Comment vous sentez-vous, physiquement ?

Je suis bien, je suis content. J’ai pris le temps qu’il fallait pour mieux me sentir, être bien dans mes appuis, dans mes frappes, dans mon corps. Les gens oublient que la blessure est en général le premier truc qui se soigne. Après, le reste tu reprends, le coude, le poignet, les genoux, l’épaule. Il fallait de la patience pour bien revenir et être compétitif.

Avez-vous encore de l’appréhension après cette blessure au pied ?

Avec la manière dont je me suis blessé, à mon âge, t’as forcément un peu d’appréhension. J’aurais préféré me blesser sur un gros appui. Mais je me suis blessé sur un appui anodin, limite je marchais et ça a pété, et donc c’est pas pareil. J’ai mis beaucoup de temps pour m’enlever cette appréhension pour m’entraîner, pour bien bouger. Tu peux dire ce que tu veux : j’en ai parlé, j’ai tout fait, mais quand t’arrives au match, t’es obligé de te battre un petit peu contre tes démons.

Les Américains vous apprécient et sont venus voir vos entraînements, que ressentez-vous ?

Ça fait bizarre ! Je dirais pas que j’avais changé de vie, mais j’avais une autre dynamique. Je me retrouve dans un grand tournoi. Tu apprécies différemment l’amour des gens, mieux même. Ça te fait encore plus chaud au cœur de voir que les gens t’ont pas vraiment oublié.
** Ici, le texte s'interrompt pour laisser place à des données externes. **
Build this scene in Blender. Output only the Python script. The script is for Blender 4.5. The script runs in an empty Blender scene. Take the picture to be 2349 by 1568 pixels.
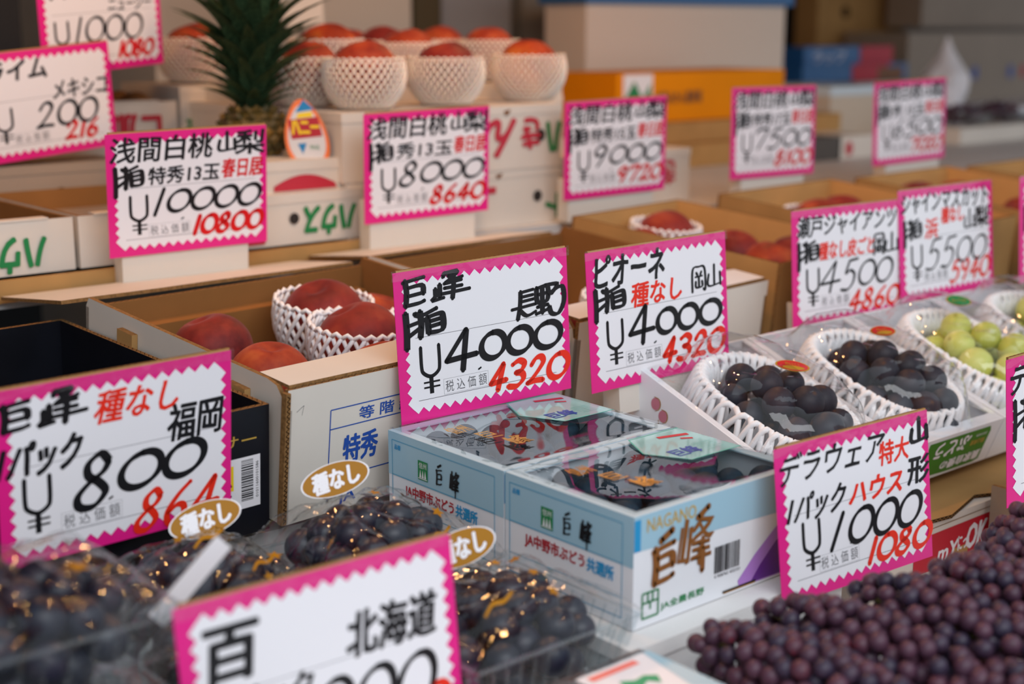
import bpy, math, random
from mathutils import Matrix, Vector, noise
random.seed(7)
PI = math.pi
S = bpy.context.scene
COL = S.collection

# ------------------------------------------------------------------ camera, light, exposure
EYE = 1.30
PITCH = math.radians(12.5)
AB = math.radians(49.3)            # the counter runs along +x, 49.3 degrees right of the view
FW = Vector((math.cos(AB), math.sin(AB), 0))
RT = Vector((math.sin(AB), -math.cos(AB), 0))
cam = bpy.data.cameras.new('camera')
camo = bpy.data.objects.new('camera', cam)
COL.objects.link(camo)
S.camera = camo
cam.lens = 50.0
cam.sensor_width = 36.0
cam.clip_start = 0.02
d = FW * math.cos(PITCH) + Vector((0, 0, -math.sin(PITCH)))
camo.location = (0, 0, EYE)
camo.rotation_euler = d.to_track_quat('-Z', 'Y').to_euler()
cam.dof.use_dof = True
cam.dof.focus_distance = 1.36
cam.dof.aperture_fstop = 3.0
cam.dof.aperture_blades = 7

world = bpy.data.worlds.new('overcast')
S.world = world
world.use_nodes = True
wb = world.node_tree.nodes['Background']
wb.inputs[0].default_value = (0.88, 0.93, 1.0, 1)
wb.inputs[1].default_value = 0.78

def area(name, loc, target, sx, sy, power, color):
    l = bpy.data.lights.new(name, 'AREA')
    l.shape = 'RECTANGLE'; l.size = sx; l.size_y = sy; l.energy = power; l.color = color
    o = bpy.data.objects.new(name, l); COL.objects.link(o)
    o.location = loc
    o.rotation_euler = (Vector(target) - Vector(loc)).to_track_quat('-Z', 'Y').to_euler()
    return o
area('street_daylight', (0.1, -1.2, 2.7), (0.9, 0.9, 0.9), 2.6, 1.2, 40, (0.95, 0.97, 1.0))

S.view_settings.view_transform = 'Standard'
S.view_settings.look = 'None'
S.view_settings.gamma = 1.0
S.view_settings.use_curve_mapping = False
S.view_settings.exposure = 0.0
S.cycles.max_bounces = 10
S.cycles.transparent_max_bounces = 24
S.cycles.glossy_bounces = 4
S.cycles.diffuse_bounces = 4
S.cycles.transmission_bounces = 6

def at(px, py, x=None, y=None, z=None, dist=None):
    """the point where the sight line of photo pixel (px, py) meets a plane of the place"""
    u = (px - 1174.5) / 3262.0
    v = -(py - 784) / 3262.0
    r = FW * (math.cos(PITCH) + v * math.sin(PITCH)) + RT * u
    r.z = -math.sin(PITCH) + v * math.cos(PITCH)
    if dist is not None: t = dist
    elif x is not None: t = x / r.x
    elif y is not None: t = y / r.y
    else: t = (z - EYE) / r.z
    return Vector((r.x * t, r.y * t, EYE + r.z * t))

# ------------------------------------------------------------------ materials
MATS = {}
def lin(c):
    return tuple(((v / 12.92) if v <= 0.04045 else ((v + 0.055) / 1.055) ** 2.4) for v in c)
def rgb(r, g, b):
    return lin((r / 255, g / 255, b / 255)) + (1,)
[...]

Les JO restent l’objectif ?

Les gens oublient, j’ai 36 ans, j’ai ma gamine. C’est plus dur. J’ai perdu, je vais repartir à l’entraînement. Il faut le faire. J’ai envie. C’est pas que je me force mais là, c’est cool, j’ai une bonne team, je me pousse. Je reviens parce que j’aime jouer au tennis, et ça me fait kiffer, mais la fin est là. Quand t’as été un bon sportif, tu te mets un objectif assez élevé pour te motiver. Mon objectif, qui est hyper élevé, c’est d’aller aux JO l’année prochaine. Mais si je me mets pas d’objectif, c’est fini. Si j’arrive pas à gagner de match, ça sera beaucoup plus dur à atteindre. Un objectif, ce n’est pas quelque chose qu’on est sûr d’avoir. Si ça se trouve, je vais même pas revenir dans les 100. Mais au moins je me serai battu. C’est mon moteur.

Avez-vous pensé à arrêter après cette blessure ?

Non ! Sportif, on n’a jamais envie d’arrêter blessé. On a tous envie d’arrêter comme Pete (Sampras) en gagnant un Grand Chelem… Bon, au moins un gros tournoi. Y a jamais vraiment une fin déterminée. Le corps décide, mais aussi la tête. L’envie de faire des sacrifices. Certaines personnes pensent que c’est facile (d’être un athlète de haut niveau), mais c’est un vrai sacrifice. Cela fait plusieurs années que j’en fais beaucoup. Et là, pour revenir, ça a été dur pour moi. Dur en tant qu’homme. Ça m’a donné beaucoup d’expérience dans ma vie personnelle. Le seul bonheur dans le négatif, c’était d’être avec ma femme et ma fille, mais le reste, c’était que du sacrifice. Il faut se donner, se donner. On est médiatique, on a nos propres attentes, mais les gens aussi.

Pensez-vous à l’après ?

Le fait d’être papa, d’avoir ma famille, d’avoir une vie normale, de faire d’autre chose qu’être un sportif professionnel, j’ai aimé. J’ai envie de préparer mon après carrière. Limite, ça m’a vachement tiraillé car j’ai envie d’être actif. Mais il faut pas trop y penser quand même, il faut aller sur le tapis, courir. Mais demain, avoir une vie normale, aller taffer sur des trucs que j’aime, voir ma fille grandir… (pause). Ça fait 20 ans que je suis sur le circuit, j’ai plus rien à prouver. Je kiffe, je suis content. Allez, je me fais un dernier Roland à la Jo. Je passe du temps avec Jo (Tsonga), je vois, il kiffe (la retraite). J’appelle Gillou (Simon), il kiffe. Y a un moment où tu penses au truc. T’as des vraies questions d’homme. Et c’est pour ça, je dis « Je veux kiffer ». Je suis prêt à faire des choses mais j’irai pas dans des trucs sordides. J’irai où j’ai bien aimé. S’il faut aller faire des « chall », j’irai car j’ai envie de remonter. Mais si je sens que je l’ai plus l’envie, je dirai assez rapidement que je l’ai plus.

Avez-vous des doutes ?

Y a un truc dont j’ai peur. Je sais que si je me reblesse, c’est fini. Je sais que je suis sur un fil. Si je me blesse deux ou trois, mois, c’est rideau.